Using the listing below, extract each line that has the word "scene" in it.
----
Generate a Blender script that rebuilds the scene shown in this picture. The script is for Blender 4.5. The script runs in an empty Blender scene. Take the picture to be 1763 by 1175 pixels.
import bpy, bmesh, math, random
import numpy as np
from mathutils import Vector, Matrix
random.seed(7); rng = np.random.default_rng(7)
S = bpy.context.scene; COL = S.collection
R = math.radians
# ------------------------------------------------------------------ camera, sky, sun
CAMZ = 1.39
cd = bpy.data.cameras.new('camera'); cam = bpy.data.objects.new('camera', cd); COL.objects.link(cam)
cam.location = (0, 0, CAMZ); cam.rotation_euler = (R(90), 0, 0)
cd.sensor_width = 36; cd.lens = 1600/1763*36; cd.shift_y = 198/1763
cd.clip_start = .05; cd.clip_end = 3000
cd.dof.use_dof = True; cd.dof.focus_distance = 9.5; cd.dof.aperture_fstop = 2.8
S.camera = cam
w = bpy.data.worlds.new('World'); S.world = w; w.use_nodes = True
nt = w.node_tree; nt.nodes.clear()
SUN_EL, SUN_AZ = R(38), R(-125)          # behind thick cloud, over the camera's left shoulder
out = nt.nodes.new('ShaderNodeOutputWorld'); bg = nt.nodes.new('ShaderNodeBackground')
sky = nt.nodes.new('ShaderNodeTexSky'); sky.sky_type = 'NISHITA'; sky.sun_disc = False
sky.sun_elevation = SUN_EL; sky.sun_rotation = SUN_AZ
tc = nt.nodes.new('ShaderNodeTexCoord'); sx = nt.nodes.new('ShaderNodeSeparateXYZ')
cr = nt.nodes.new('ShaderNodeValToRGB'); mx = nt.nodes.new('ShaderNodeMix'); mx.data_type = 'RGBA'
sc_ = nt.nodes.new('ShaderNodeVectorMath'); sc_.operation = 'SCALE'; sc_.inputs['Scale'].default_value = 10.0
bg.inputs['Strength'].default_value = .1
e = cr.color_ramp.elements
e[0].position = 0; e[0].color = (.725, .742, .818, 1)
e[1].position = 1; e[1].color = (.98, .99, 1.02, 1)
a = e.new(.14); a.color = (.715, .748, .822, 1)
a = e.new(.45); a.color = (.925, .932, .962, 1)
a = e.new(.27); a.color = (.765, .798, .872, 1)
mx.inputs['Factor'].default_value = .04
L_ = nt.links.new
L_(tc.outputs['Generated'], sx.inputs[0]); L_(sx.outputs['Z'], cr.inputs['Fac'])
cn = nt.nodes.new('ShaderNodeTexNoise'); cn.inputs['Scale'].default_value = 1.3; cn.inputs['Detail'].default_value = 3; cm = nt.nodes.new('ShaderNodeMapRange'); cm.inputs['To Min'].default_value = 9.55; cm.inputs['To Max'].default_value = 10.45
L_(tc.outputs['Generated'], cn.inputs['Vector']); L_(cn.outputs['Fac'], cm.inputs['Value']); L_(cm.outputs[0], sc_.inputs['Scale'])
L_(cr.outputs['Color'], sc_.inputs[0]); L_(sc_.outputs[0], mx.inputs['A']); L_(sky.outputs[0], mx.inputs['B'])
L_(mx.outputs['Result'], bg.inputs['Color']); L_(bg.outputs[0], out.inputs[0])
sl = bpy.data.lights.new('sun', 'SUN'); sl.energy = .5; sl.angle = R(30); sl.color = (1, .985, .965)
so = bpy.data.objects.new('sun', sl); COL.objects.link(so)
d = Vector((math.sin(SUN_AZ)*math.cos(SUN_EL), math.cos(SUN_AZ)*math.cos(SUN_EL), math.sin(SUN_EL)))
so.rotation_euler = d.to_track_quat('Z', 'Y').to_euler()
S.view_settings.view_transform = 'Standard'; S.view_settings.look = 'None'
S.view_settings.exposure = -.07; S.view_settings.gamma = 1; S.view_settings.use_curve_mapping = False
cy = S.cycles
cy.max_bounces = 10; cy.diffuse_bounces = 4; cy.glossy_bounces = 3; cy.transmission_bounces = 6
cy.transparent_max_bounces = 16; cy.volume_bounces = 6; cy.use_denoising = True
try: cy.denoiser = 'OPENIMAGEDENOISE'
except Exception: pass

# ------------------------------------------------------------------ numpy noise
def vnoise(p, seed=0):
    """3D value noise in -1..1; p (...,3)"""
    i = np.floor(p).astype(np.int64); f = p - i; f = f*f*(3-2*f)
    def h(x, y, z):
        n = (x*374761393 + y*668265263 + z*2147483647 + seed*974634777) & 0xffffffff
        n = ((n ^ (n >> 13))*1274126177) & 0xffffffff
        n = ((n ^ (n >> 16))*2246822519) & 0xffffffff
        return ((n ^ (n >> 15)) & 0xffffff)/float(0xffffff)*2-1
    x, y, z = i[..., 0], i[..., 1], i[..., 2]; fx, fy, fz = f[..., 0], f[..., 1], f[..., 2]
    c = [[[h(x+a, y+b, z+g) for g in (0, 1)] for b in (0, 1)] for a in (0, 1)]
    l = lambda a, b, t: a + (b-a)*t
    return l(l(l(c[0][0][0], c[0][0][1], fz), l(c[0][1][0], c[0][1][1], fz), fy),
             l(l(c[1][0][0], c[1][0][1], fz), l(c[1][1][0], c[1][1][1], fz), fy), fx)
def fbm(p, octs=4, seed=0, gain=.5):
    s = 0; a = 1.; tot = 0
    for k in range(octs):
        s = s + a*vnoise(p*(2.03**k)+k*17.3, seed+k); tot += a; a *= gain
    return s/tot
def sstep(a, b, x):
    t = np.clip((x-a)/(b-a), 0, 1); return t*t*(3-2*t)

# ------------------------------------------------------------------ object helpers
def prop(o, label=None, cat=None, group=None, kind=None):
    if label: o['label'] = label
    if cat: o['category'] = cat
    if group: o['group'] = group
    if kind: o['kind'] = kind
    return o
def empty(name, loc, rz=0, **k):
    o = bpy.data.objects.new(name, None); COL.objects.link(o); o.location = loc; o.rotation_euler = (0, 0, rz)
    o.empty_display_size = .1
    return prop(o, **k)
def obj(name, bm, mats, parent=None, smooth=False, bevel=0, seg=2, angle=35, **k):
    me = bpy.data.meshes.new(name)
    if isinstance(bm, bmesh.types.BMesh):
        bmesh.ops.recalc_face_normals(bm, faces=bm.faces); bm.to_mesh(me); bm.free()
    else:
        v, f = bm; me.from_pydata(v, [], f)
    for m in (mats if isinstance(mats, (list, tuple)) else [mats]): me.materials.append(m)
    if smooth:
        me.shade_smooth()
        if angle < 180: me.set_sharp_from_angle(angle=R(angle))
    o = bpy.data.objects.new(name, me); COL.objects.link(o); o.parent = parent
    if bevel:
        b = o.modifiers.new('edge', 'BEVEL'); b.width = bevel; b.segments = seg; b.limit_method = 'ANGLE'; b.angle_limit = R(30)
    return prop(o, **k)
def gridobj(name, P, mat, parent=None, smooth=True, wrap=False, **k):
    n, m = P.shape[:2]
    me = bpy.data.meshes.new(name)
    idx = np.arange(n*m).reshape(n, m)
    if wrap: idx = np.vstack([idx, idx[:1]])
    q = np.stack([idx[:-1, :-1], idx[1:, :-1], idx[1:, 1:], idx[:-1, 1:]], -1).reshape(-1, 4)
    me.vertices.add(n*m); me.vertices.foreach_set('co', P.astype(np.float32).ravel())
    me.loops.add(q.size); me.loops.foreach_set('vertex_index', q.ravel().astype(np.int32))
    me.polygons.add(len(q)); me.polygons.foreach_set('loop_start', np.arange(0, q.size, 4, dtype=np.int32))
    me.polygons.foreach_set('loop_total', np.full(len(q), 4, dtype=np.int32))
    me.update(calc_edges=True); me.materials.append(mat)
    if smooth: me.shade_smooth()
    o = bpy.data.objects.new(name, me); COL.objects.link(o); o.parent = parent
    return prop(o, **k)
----
## Task solution
Generate a Blender script that rebuilds the scene shown in this picture. The script is for Blender 4.5. The script runs in an empty Blender scene. Take the picture to be 1763 by 1175 pixels.
S = bpy.context.scene; COL = S.collection